While not as allusive as The Waste Land or as structurally complex as the Four Quartets, the poem includes many references to literature both ancient and modern, especially Dante, Shakespeare, and of course, the Bible.

Five years earlier, Eliot wrote a despairing critique of the materialistic world he perceived around him in his poem The Hollow Men ends with the pathos of ‘Not with a bang but a whimper’.

It is particularly Dante and his ‘Divine Comedy’ that is key to understanding Ash Wednesday. Two of Eliot’s most famous earlier poems directly draw on Dante’s work: the epigraph to ‘The Love Song of J. Alfred Prufrock’ and the lines about the ‘Unreal City’ in The Waste Land (‘I had not thought death had undone so many’) are a n approximate translation from Dante’s original Italian.
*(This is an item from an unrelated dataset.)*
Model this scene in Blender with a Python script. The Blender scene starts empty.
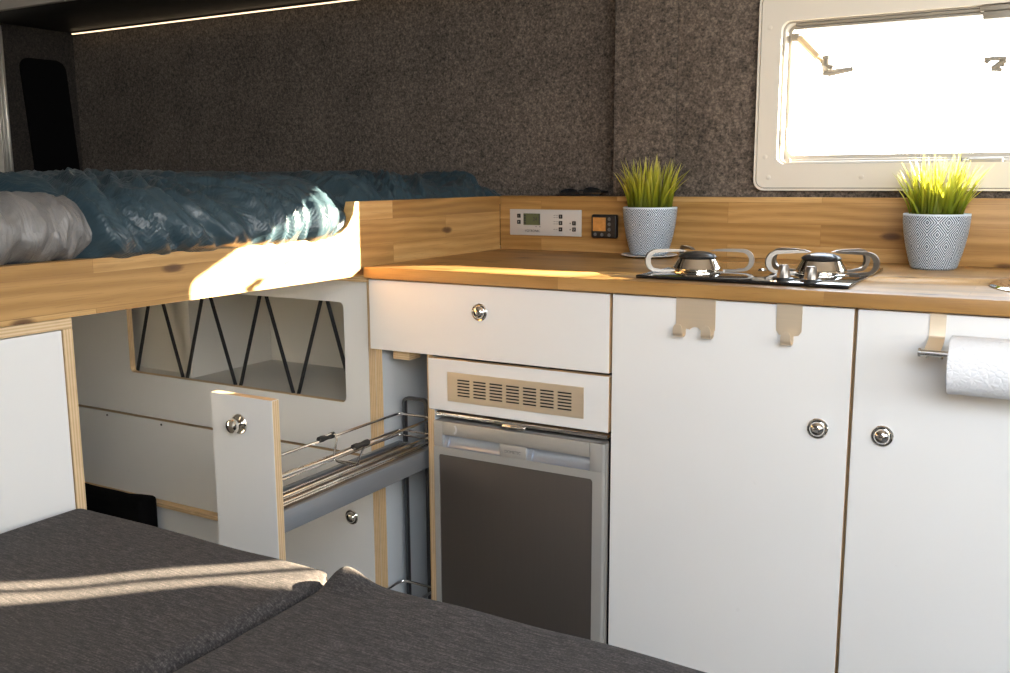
import bpy, bmesh, math, random
from mathutils import Vector, Matrix, noise
PI = math.pi
random.seed(7)
SC = bpy.context.scene
COL = SC.collection

# ------------------------------------------------------------------ mesh helpers
def world_of(o):
    p = Vector((0, 0, 0))
    while o is not None:
        p += Vector(o.location); o = o.parent
    return p

class MB:
    def __init__(self):
        self.bm = bmesh.new()
        self.uv = None
    def box(self, x0, x1, y0, y1, z0, z1, bev=0.0, seg=2, mi=0, faces=None):
        bm = self.bm
        v = [bm.verts.new((x, y, z)) for x in (x0, x1) for y in (y0, y1) for z in (z0, z1)]
        idx = {'-x': (0, 1, 3, 2), '+x': (4, 6, 7, 5), '-y': (0, 4, 5, 1), '+y': (2, 3, 7, 6), '-z': (0, 2, 6, 4), '+z': (1, 5, 7, 3)}
        fs = []
        for k, q in idx.items():
            f = bm.faces.new([v[i] for i in q]); f.material_index = (faces or {}).get(k, mi); fs.append(f)
        if bev > 0:
            es = list({e for f in fs for e in f.edges})
            bmesh.ops.bevel(bm, geom=es, offset=bev, offset_type='OFFSET', segments=seg, profile=0.5, affect='EDGES', clamp_overlap=True)
        return self
    def tube(self, pts, r, seg=8, closed=False, mi=0, radii=None):
        bm = self.bm
        P = [Vector(p) for p in pts]; n = len(P)
        T = []
        for i in range(n):
            if closed: t = P[(i + 1) % n] - P[i - 1]
            else: t = P[min(i + 1, n - 1)] - P[max(i - 1, 0)]
            T.append(t.normalized())
        up = Vector((0, 0, 1)) if abs(T[0].z) < 0.9 else Vector((0, 1, 0))
        N = (up - T[0] * up.dot(T[0])).normalized()
        rings = []
        for i in range(n):
            N = (N - T[i] * N.dot(T[i]))
            N.normalize(); B = T[i].cross(N)
            rr = radii[i] if radii else r
            rings.append([bm.verts.new(P[i] + (N * math.cos(2 * PI * k / seg) + B * math.sin(2 * PI * k / seg)) * rr) for k in range(seg)])
        for i in range(n if closed else n - 1):
            a, b = rings[i], rings[(i + 1) % n]
            for k in range(seg):
                f = bm.faces.new((a[k], a[(k + 1) % seg], b[(k + 1) % seg], b[k])); f.material_index = mi
        if not closed:
            bm.faces.new(list(reversed(rings[0]))).material_index = mi
            bm.faces.new(rings[-1]).material_index = mi
        return self
    def lathe(self, prof, c=(0, 0, 0), axis='z', seg=32, mi=0, uvs=False, cap=True):
        """profile of (radius, height) revolved about an axis through c"""
        bm = self.bm; c = Vector(c)
        uvl = bm.loops.layers.uv.verify() if uvs else None
        def pt(r, h, a):
            x, y = r * math.cos(a), r * math.sin(a)
            if axis == 'z': return c + Vector((x, y, h))
            if axis == 'y': return c + Vector((x, h, -y))
            return c + Vector((h, x, y))
        rings = []
        for (r, h) in prof:
            if r < 1e-6: rings.append([bm.verts.new(pt(0, h, 0))])
            else: rings.append([bm.verts.new(pt(r, h, 2 * PI * k / seg)) for k in range(seg)])
        for i in range(len(rings) - 1):
            a, b = rings[i], rings[i + 1]
            for k in range(seg):
                k2 = (k + 1) % seg
                if len(a) == 1 and len(b) == 1: continue
                if len(a) == 1: vs = (a[0], b[k2], b[k])
                elif len(b) == 1: vs = (a[k], a[k2], b[0])
                else: vs = (a[k], a[k2], b[k2], b[k])
                f = bm.faces.new(vs); f.material_index = mi
                if uvs and len(vs) == 4:
                    for l, (u, w) in zip(f.loops, ((k, i), (k + 1, i), (k + 1, i + 1), (k, i + 1))):
                        l[uvl].uv = (u / seg, prof[w][1])
        if cap:
            if len(rings[0]) > 1: bm.faces.new(list(reversed(rings[0]))).material_index = mi
            if len(rings[-1]) > 1: bm.faces.new(rings[-1]).material_index = mi
        return self
    def prism(self, poly, plane, a0, a1, mi=0, mi_side=None):
        """2-D outline extruded: plane 'xz' along y, 'yz' along x, 'xy' along z"""
        bm = self.bm
        def pt(p, a):
            if plane == 'xz': return (p[0], a, p[1])
            if plane == 'yz': return (a, p[0], p[1])
            return (p[0], p[1], a)
        A = [bm.verts.new(pt(p, a0)) for p in poly]; B = [bm.verts.new(pt(p, a1)) for p in poly]
        n = len(poly)
        bm.faces.new(A).material_index = mi; bm.faces.new(list(reversed(B))).material_index = mi
        for i in range(n):
            f = bm.faces.new((A[i], B[i], B[(i + 1) % n], A[(i + 1) % n])); f.material_index = mi if mi_side is None else mi_side
        return self
    def ring(self, outer, inner, plane, a0, a1, mi=0, mi_in=None, mi_out=None):
        """plate with a hole: outer and inner loops of the same length"""
        bm = self.bm
        def pt(p, a):
            if plane == 'xz': return (p[0], a, p[1])
            if plane == 'yz': return (a, p[0], p[1])
            return (p[0], p[1], a)
        L = [[bm.verts.new(pt(p, a)) for p in loop] for a in (a0, a1) for loop in (outer, inner)]
        n = len(outer)
        for i in range(n):
            j = (i + 1) % n
            for (p, q, m) in ((L[0], L[1], mi), (L[3], L[2], mi), (L[2], L[0], mi if mi_out is None else mi_out), (L[1], L[3], mi if mi_in is None else mi_in)):
                bm.faces.new((p[i], p[j], q[j], q[i])).material_index = m
        return self
    def ribbon(self, pts, wdir, width, th, mi=0, taper=None):
        """flat band following pts, with its width along wdir and a real thickness"""
        bm = self.bm; P = [Vector(p) for p in pts]; w = Vector(wdir).normalized(); n = len(P)
        rings = []
        for i in range(n):
            t = (P[min(i + 1, n - 1)] - P[max(i - 1, 0)]).normalized()
            nn = t.cross(w).normalized()
            hw = width * (taper[i] if taper else 1) / 2
            rings.append([bm.verts.new(P[i] + w * a * hw + nn * b * th / 2) for a, b in ((-1, -1), (1, -1), (1, 1), (-1, 1))])
        for i in range(n - 1):
            for k in range(4):
                bm.faces.new((rings[i][k], rings[i][(k + 1) % 4], rings[i + 1][(k + 1) % 4], rings[i + 1][k])).material_index = mi
        bm.faces.new(list(reversed(rings[0]))).material_index = mi
        bm.faces.new(rings[-1]).material_index = mi
        return self
    def build(self, name, mats, parent=None, angle=35, subsurf=0, smooth=True):
        bm = self.bm
        bmesh.ops.recalc_face_normals(bm, faces=bm.faces[:])
        if parent is not None: org = world_of(parent)
        else:
            co = [v.co for v in bm.verts]
            org = Vector(((min(c.x for c in co) + max(c.x for c in co)) / 2, (min(c.y for c in co) + max(c.y for c in co)) / 2, min(c.z for c in co)))
        bmesh.ops.translate(bm, verts=bm.verts[:], vec=-org)
        me = bpy.data.meshes.new(name); bm.to_mesh(me); bm.free()
        for m in (mats if isinstance(mats, (list, tuple)) else [mats]): me.materials.append(m)
        if smooth:
            me.polygons.foreach_set('use_smooth', [True] * len(me.polygons))
            me.set_sharp_from_angle(angle=math.radians(angle))
        o = bpy.data.objects.new(name, me); COL.objects.link(o)
        if parent is not None: o.parent = parent
        else: o.location = org
        if subsurf:
            s = o.modifiers.new('s', 'SUBSURF'); s.levels = subsurf; s.render_levels = subsurf
        return o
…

Eliot also draws on another poem by Dante, the Vita Nuova (literally ‘New Life’), a collection of courtly love poems about idealised beauty and its relation to religious faith. Ash-Wednesday is not only a religious poem, but also a love poem — that is, spiritual rather than worldly love. The female figures who appear in the poem, the ‘Lady’ and the ‘veiled sister’, reflect the Virgin Mary rather than any earthly woman.

After the misanthropic earlier compositions, Eliot offers in Ash Wednesday redemption through God, spiritual growth and joy.

The verse is free-flowing with irregular line-length and stanza lengths. Subtle irregular rhyme provides some coherence. Imagery established in the first stanza is picked up in later stanzas and on to the end.